(AIM OF THE TASK):
Exactly the lines from the start of the data through the line containing "spray('feather_plume', 'lavender white" should be output, with both ends kept and nothing added.

(SUPPLIED MATERIAL):

============================================================

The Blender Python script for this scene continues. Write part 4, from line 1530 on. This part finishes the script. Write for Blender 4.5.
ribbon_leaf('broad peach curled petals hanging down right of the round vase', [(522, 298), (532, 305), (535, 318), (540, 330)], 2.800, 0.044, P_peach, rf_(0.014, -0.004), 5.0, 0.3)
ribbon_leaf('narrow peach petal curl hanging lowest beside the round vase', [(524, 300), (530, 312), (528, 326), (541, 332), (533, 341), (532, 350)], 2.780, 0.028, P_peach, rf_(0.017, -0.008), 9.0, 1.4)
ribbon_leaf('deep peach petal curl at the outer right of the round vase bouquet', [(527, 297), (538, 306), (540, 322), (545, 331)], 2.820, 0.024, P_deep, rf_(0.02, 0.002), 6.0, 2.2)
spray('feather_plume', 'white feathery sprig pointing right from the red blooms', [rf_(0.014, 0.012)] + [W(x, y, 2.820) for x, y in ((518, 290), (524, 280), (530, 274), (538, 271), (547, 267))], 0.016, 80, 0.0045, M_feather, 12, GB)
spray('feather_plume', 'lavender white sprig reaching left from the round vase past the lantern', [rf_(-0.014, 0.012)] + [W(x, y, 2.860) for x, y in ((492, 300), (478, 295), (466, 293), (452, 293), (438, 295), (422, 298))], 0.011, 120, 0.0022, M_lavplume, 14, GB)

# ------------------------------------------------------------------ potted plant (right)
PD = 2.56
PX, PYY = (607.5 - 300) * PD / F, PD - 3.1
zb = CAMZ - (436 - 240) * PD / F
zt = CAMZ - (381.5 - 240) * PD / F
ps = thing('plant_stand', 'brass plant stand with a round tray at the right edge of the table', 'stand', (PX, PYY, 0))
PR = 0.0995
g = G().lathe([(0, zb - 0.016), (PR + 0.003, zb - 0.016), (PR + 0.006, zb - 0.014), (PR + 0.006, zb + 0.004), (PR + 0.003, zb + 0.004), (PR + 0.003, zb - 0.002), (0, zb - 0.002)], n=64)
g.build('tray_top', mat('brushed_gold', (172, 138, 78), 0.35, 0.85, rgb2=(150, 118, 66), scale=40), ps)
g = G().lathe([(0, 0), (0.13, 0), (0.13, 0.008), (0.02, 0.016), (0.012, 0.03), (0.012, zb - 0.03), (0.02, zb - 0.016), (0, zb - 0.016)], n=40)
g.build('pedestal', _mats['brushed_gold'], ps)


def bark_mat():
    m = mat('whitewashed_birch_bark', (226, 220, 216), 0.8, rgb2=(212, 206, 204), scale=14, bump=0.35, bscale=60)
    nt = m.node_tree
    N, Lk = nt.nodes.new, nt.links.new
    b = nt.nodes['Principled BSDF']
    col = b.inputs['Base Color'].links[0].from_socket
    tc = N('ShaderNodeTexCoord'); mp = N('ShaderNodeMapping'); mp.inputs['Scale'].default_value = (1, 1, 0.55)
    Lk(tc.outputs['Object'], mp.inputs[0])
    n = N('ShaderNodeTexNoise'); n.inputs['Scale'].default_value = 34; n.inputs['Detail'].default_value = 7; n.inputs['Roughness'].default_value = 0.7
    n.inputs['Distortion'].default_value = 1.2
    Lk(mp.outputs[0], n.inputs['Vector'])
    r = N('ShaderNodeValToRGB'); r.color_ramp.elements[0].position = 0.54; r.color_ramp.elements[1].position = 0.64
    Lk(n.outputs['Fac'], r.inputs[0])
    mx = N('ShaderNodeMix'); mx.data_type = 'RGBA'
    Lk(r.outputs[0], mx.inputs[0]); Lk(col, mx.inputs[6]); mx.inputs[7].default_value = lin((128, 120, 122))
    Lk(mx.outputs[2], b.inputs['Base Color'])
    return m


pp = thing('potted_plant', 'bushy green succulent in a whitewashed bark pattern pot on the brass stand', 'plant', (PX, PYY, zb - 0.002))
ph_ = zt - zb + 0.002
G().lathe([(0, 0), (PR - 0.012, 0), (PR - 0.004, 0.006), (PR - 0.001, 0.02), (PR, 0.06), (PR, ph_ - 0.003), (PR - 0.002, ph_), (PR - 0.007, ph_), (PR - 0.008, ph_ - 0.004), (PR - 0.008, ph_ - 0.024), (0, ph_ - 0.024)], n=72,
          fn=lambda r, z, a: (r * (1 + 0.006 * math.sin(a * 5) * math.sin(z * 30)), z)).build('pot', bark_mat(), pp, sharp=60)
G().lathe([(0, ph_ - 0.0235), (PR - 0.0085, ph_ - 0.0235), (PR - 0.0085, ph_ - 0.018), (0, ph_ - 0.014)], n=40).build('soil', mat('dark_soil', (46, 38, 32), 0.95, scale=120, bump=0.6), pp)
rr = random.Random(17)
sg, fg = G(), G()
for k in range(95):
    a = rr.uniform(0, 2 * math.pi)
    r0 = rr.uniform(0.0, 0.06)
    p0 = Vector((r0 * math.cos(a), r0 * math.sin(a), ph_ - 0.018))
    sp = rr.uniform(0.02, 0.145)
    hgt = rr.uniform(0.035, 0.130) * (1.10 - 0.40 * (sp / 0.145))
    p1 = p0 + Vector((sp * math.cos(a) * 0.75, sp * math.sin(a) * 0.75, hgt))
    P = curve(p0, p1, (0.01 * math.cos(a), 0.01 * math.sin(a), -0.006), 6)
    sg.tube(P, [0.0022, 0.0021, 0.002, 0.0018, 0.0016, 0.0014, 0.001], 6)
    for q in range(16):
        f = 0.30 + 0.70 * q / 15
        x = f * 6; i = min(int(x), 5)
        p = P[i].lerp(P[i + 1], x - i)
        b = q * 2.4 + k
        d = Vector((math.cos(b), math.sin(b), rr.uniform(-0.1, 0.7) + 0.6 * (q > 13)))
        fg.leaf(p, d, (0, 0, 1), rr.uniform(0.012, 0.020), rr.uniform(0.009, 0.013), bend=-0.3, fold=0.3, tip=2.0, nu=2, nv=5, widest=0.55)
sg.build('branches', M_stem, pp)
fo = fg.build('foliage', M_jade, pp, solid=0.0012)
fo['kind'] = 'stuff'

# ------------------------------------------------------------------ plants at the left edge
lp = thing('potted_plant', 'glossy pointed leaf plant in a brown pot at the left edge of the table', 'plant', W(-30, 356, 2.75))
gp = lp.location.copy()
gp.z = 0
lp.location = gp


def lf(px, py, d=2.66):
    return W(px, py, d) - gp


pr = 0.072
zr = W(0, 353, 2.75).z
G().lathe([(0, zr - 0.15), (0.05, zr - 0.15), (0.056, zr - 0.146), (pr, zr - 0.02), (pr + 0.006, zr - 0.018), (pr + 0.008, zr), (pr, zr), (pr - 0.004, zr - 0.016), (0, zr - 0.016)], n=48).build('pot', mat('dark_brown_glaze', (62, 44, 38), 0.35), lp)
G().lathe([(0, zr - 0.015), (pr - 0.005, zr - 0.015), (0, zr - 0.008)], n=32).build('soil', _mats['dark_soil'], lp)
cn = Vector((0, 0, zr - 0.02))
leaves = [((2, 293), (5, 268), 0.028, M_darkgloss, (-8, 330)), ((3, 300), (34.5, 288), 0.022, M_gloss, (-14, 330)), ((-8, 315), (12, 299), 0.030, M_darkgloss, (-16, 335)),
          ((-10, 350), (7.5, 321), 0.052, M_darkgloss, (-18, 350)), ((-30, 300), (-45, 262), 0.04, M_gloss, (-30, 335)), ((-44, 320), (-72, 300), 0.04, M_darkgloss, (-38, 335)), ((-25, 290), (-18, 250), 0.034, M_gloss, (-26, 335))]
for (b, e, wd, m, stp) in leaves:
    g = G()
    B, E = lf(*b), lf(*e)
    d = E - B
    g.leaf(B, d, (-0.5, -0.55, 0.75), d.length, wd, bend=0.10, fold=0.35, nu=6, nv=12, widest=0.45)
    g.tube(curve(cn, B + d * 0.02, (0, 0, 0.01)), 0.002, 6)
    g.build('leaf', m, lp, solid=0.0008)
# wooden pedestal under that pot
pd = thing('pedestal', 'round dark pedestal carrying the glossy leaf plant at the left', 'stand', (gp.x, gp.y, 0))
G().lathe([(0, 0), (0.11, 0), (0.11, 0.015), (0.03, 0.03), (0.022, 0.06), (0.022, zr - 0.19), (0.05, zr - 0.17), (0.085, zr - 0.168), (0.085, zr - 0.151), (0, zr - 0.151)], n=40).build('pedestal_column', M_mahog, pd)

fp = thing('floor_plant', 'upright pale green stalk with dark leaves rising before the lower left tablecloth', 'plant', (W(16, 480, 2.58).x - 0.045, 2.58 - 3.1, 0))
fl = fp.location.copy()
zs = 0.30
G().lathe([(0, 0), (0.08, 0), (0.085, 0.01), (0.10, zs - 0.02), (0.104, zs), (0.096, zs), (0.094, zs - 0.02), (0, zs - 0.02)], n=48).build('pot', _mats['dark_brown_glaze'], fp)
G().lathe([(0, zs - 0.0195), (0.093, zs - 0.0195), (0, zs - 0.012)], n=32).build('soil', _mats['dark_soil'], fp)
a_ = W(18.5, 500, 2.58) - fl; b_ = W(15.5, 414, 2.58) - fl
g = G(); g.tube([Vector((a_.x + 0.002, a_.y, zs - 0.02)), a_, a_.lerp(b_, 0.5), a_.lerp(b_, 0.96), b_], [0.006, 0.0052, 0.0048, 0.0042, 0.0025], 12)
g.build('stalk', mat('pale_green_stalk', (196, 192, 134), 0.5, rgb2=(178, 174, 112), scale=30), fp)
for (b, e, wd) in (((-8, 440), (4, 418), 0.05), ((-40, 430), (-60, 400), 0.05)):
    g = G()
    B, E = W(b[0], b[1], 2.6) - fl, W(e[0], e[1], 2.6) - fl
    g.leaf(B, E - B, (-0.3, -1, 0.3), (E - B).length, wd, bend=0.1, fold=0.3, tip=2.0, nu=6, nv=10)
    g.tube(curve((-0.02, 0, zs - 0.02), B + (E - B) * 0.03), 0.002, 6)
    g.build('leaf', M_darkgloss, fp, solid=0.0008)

============================================================

(OUTPUT FOR THIS EXERCISE):
The Blender Python script for this scene continues. Write part 4, from line 1530 on. This part finishes the script. Write for Blender 4.5.
ribbon_leaf('broad peach curled petals hanging down right of the round vase', [(522, 298), (532, 305), (535, 318), (540, 330)], 2.800, 0.044, P_peach, rf_(0.014, -0.004), 5.0, 0.3)
ribbon_leaf('narrow peach petal curl hanging lowest beside the round vase', [(524, 300), (530, 312), (528, 326), (541, 332), (533, 341), (532, 350)], 2.780, 0.028, P_peach, rf_(0.017, -0.008), 9.0, 1.4)
ribbon_leaf('deep peach petal curl at the outer right of the round vase bouquet', [(527, 297), (538, 306), (540, 322), (545, 331)], 2.820, 0.024, P_deep, rf_(0.02, 0.002), 6.0, 2.2)
spray('feather_plume', 'white feathery sprig pointing right from the red blooms', [rf_(0.014, 0.012)] + [W(x, y, 2.820) for x, y in ((518, 290), (524, 280), (530, 274), (538, 271), (547, 267))], 0.016, 80, 0.0045, M_feather, 12, GB)
spray('feather_plume', 'lavender white sprig reaching left from the round vase past the lantern', [rf_(-0.014, 0.012)] + [W(x, y, 2.860) for x, y in ((492, 300), (478, 295), (466, 293), (452, 293), (438, 295), (422, 298))], 0.011, 120, 0.0022, M_lavplume, 14, GB)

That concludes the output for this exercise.